Hablé con él la primera vez un día de noviembre del año 1963, cuando un emisario me pidió lo visitara en la sala del Concejo del municipio de Frontino, donde él oficiaba como cabildante. Era yo un adolescente que junto a otros había sido invitado a entrevista laboral de la que salí designado secretario del Cabildo de mi pueblo. Fui testigo de su gestión como concejal durante todo ese período. Era agudo, perspicaz, brillante, contundente y sobresaliente. Desde ese lejano noviembre no lo perdí de vista ni dejé de recibir sus enseñanzas y su ejemplo.

Era una costumbre, de las más deliciosas costumbres de la familia Gaviria-Correa, visitar todas las vacaciones y puentes su amada finca de Musinga Grande en su natal pueblo.

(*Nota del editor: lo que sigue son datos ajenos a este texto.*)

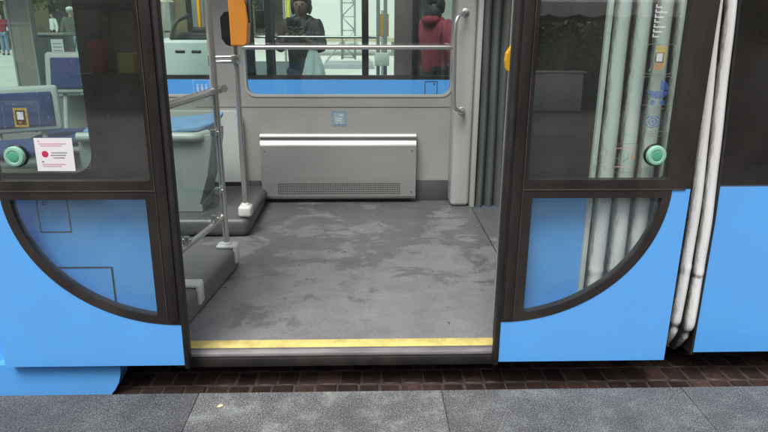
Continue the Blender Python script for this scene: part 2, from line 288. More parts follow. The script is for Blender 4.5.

Muchas, por no decir que casi en todas esas épocas de regocijo familiar, sus amigos lo visitábamos para disfrutar de su ilustrada y amena conversación y para recibir sus sabios consejos. En una de esas visitas lo encontramos leyendo un voluminoso libro sobre el cultivo de la yuca que subrayaba y glosaba con deleite. En otras muchas lo topamos apuntando un telescopio hacia el infinito, observando los astros y haciendo anotaciones en una libreta. Al indagarle por la actividad nos respondió: “yo soy un aprendiz de astronomía”. Con la ayuda de sus hijos Guillermo y Aníbal construyó por entonces en su Musinga, una base para ese telescopio que aún permanece a pesar de los años. Tiempo después leí en una información de prensa que el planetario municipal de Medellín invitaba a una charla sobre astronomía que dictaría el doctor Guillermo Gaviria Echeverri. Se había convertido en experto en el tema como lo fue también en temas de agricultura, minería, música, ingeniería, cartografía, derecho constitucional, periodismo y política.

Cuando fue invadida su finca “La Chinita” en Apartadó, me pidió fuera su abogado e interpusiera una acción de tutela para recuperar el predio. Me exigió que fuera a su casa a redactar la demanda porque “quería darme unas orientaciones para que incluyera en el escrito”. Así lo hice para mi sorpresa mayúscula al encontrar que el doctor Gaviria ya tenía correctamente esbozados algunos derechos fundamentales vulnerados. Discrepó de mi consejo de incluir en la demanda la violación al derecho de petición: su hijo mayor Guillermo, que estuvo presente durante toda la sesión de trabajo, inclinó la balanza a mi favor y finalmente los dos pudimos sacar pecho, como decían los mayores, porque ese fue el argumento aceptado por el juez de tutela. Nada fácil trabajar con una persona que dominaba con propiedad los temas del derecho constitucional.

Hace pocos años escribí una columna que titulé Nuestra música ecuatoriana, expresando con el título que en Colombia teníamos como nuestro un género musical del Ecuador, con bellas canciones creadas en ese hermano país. Al día siguiente de la publicación me llamó y me pidió lo visitara. Quedé absolutamente impactado cuando me dio una cátedra de música vernácula y concretamente del pasillo ecuatoriano. Hoy evoco con cariño sus palabras: “Mi composición preferida de ese género musical es Romance de mí destino. Esa que dice: Por más que estiro las manos, / nunca te alcanzo lucero / jugo de amargos adioses, / es mi vaso predilecto”. Primera y última vez que lo escuché interpretando a capela una pieza musical. Así era Guillermo Gaviria, humano y docto.